Pero no. Decidí en su momento ser el español de 17 años más feliz del mundo al viajar por mi cuenta a las montañas nevadas de Anchorage en pleno agosto de 2004. Decidí también labrarme un futuro próspero al mudarme a Montreal poco después de la selectividad. Y decidí otras muchas locuras antes de tiempo, según compruebo ahora.
¿Que qué es lo que compruebo ahora? Simplemente compruebo una felicidad inédita y barata en los rostros de los demás, de las personas que forman parte de mi entorno. Gente que parece que no ha visto la nieve en su vida, o que nunca ha incluido en su agenda salir de Andalucía en invierno.
Atónito, pregunto a esta gente, ¿puedo jugar?
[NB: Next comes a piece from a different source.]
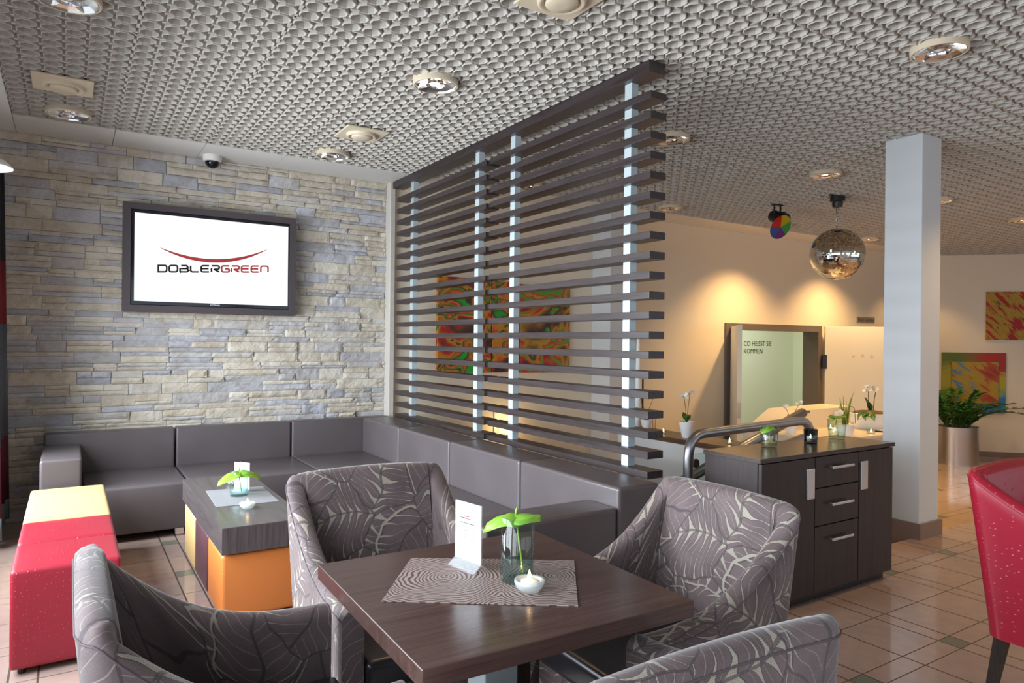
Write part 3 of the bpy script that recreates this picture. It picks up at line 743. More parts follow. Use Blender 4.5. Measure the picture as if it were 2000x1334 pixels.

O lo que es lo mismo, ¿me ayudáis a encontrar esa felicidad que parece que tenéis tan al alcance de la mano, siempre? Y es que cada vez que nieva en España, especialmente si lo hace en el sur, las personas sacan lo peor de sí mismas (pero con una sonrisa bien amplia) y comienzan a guerrear no se sabe si por odio a la diana o por la imperiosa necesidad de buscar un blanco cualquiera con que estampar esas bolas de nieve cargadas de tanta ilusión.
Nieve aparte, también están los viajes al extranjero. Ahora que está tan de moda viajar a Nueva York, con esto de las locas ofertas de Iberia para combatir la crisis, me entusiasma y me da frondosa envidia ver los rostros de amigos y compañeros que suben sus fotos a las redes sociales para presumir de viajecito a la ciudad que nunca duerme. Y de repente me quita el sueño la misma pregunta en mi fuero interno: ¿No hubiera sido mejor esperar, y no salir a Nueva York en febrero de 2001, sopena de no ver las Torres Gemelas, y planificar un viaje de verdad, con amigos de verdad, a Estados Unidos para cuando fuera un poquitín mayor? Pues ni se me pasó por la cabeza. En 2001 yo estaba enchochao con el viajecito, y ahora me da la impresión de que consumí demasiada felicidad en mis primeros 15 años de vida. Tanta que no he dejado para el resto. Sólo envidia.